A month later, the musician went to a porno theater to see it. With his collar
up and dark glasses on, he took a seat in the back row, next to a couple who also
seemed to be in disguise.
The movie was even raunchier than he had feared, featuring group sex, S/M
and even a dog.
After a while, the embarrassed pianist turned to the couple and said, “I’m only
here to listen to the music.”
“Yeah?” replied the man. “We’re only here to see our dog.”
 
It was the mailman’s last day on the job after 35 years of carrying the mail
through all kinds of weather to the same neighborhood.

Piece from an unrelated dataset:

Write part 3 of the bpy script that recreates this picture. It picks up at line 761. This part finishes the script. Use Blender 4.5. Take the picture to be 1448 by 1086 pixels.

When he arrived at the first house on his route he was greeted by the whole
family there, who congratulated him and sent him on his way with a big gift
envelope.
At the second house they presented him with a box of fine cigars. The folks at
the third house handed him a selection of terrific fishing lures.
At the fourth house he was met at the door by a strikingly beautiful woman in
a revealing negligee. She took him by the hand, gently led him through the door,
and led him up the stairs to the bedroom where she blew his mind with the most
passionate love he had ever experienced.
When he had had enough they went downstairs, where she made him a full
breakfast with a cup of steaming coffee.
As she was pouring the coffee, he noticed a $5 bill sticking out from under the
cup’s bottom edge. “All this is just too wonderful for words,” he said, “but
what’s the money for?”
“Well,” she said, “last night I told my husband that today would be your last
day, and that we should do something special for you. I asked him what to give
you and he said, ‘Fuck him, give him a fiver.’”
The lady then said, “The breakfast was my idea.”